BERLIN — A terrorist attack using a tractor-trailer to plow through a crowded Christmas market in central Berlin left Germans stunned and shocked on Tuesday, and the authorities scrambling to determine who was behind the nation’s bloodiest assault in decades.
The aftermath of the attack mixed a strong sense of mourning with anger on the right and a dawning nationwide realization that Germany, too, now counted itself among the front ranks of European countries, alongside France and Belgium, that have suffered large-scale attacks in recent years.
Early in the day, a somber chancellor,
Angela Merkel, dressed in black, acknowledged what people across Europe had been fearing with the approach of the holiday season: One of the Continent’s ubiquitous Christmas markets appeared to have been targeted for assault, killing 12 and injuring dozens.
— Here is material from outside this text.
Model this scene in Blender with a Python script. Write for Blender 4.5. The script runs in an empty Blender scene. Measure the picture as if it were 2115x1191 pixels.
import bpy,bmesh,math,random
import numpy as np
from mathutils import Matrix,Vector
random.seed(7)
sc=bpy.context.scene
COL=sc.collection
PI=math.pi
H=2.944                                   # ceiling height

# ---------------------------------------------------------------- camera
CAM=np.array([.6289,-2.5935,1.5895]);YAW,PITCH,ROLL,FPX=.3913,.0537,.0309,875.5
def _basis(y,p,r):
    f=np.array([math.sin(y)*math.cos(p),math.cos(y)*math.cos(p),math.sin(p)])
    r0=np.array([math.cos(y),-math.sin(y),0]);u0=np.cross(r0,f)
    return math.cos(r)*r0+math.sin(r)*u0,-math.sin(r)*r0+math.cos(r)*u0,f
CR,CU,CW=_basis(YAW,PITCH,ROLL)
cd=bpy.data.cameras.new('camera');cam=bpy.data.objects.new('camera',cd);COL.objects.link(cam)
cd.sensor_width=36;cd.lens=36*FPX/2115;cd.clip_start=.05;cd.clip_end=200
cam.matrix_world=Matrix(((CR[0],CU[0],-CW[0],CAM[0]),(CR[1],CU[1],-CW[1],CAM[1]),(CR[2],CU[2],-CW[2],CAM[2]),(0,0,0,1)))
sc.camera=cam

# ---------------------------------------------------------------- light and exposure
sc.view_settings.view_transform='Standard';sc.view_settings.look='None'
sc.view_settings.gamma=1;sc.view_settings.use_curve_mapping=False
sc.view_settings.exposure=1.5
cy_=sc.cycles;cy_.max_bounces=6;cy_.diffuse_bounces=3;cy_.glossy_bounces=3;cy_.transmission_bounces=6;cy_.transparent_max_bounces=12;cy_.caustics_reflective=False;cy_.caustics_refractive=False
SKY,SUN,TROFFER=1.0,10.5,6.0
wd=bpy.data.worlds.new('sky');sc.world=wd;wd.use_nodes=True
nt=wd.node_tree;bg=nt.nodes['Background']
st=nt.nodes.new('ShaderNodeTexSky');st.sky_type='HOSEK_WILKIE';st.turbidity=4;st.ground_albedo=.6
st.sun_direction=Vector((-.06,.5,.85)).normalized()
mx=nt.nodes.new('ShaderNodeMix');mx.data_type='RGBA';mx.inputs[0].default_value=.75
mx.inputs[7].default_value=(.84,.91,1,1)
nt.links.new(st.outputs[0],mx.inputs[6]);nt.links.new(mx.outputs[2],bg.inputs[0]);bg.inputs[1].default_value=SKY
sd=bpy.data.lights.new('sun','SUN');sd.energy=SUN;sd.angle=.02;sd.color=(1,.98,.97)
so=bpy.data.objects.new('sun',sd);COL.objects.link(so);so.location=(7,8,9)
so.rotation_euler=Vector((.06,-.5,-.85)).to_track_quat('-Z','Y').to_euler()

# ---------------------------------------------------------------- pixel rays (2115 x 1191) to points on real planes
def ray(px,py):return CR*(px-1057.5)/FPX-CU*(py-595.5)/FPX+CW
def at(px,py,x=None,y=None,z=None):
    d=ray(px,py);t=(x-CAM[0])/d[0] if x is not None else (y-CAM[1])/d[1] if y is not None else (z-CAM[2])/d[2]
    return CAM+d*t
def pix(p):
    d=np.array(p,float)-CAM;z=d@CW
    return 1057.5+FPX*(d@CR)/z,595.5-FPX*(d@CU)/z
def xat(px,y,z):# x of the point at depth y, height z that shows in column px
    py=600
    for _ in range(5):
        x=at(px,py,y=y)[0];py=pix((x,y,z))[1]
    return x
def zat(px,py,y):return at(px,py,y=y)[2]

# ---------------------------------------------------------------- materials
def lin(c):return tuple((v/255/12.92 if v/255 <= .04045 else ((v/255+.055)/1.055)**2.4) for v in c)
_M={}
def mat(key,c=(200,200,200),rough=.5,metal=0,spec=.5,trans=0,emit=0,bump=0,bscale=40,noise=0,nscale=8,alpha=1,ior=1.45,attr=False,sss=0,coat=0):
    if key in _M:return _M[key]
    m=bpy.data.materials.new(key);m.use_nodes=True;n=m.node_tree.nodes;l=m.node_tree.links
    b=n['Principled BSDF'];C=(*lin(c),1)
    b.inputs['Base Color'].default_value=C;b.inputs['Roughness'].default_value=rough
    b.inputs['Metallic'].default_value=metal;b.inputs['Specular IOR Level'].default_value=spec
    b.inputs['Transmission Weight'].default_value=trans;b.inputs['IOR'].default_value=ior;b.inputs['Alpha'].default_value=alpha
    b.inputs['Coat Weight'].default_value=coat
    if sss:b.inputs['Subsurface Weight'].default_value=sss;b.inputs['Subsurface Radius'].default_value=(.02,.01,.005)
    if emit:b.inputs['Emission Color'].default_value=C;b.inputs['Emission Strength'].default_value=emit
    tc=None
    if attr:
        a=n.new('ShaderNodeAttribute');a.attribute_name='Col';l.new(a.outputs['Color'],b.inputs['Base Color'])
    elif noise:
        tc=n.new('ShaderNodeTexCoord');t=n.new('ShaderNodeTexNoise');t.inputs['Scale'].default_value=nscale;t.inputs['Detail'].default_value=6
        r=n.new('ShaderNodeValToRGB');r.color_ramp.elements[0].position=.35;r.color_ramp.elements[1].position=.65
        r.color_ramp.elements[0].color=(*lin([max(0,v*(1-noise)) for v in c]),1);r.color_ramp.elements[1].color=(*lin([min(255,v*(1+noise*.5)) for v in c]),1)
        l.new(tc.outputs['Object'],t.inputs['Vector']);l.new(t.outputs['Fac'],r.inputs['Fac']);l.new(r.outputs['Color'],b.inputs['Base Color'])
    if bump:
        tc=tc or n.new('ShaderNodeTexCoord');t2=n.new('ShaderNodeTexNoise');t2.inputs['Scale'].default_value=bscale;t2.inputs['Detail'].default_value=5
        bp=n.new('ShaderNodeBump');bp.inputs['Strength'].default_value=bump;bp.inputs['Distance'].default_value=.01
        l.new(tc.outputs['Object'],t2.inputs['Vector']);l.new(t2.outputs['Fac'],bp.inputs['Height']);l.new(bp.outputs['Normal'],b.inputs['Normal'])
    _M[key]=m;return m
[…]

“We must assume at the current time that it was a terrorist attack,” Ms. Merkel told reporters on Tuesday.
She later appeared in a black wool coat, bearing a white rose to lay at a memorial outside of the church in the heart of western Berlin, where a traditional holiday market was transformed into a scene of carnage late Monday.
Even as she was mourning, Peter Frank, the country’s federal prosecutor, insisted that while the similarities to last summer’s Bastille Day attack in Nice, France, led his office to suspect that the Berlin attack was motivated by terrorism, he was unable to produce any hard evidence.
A 23-year-old Pakistani was detained roughly an hour after the attack, but through the day German authorities mixed habitual caution with what appeared to be growing uncertainty that the young man, who may have entered the country seeking asylum last December, was indeed the driver of the truck.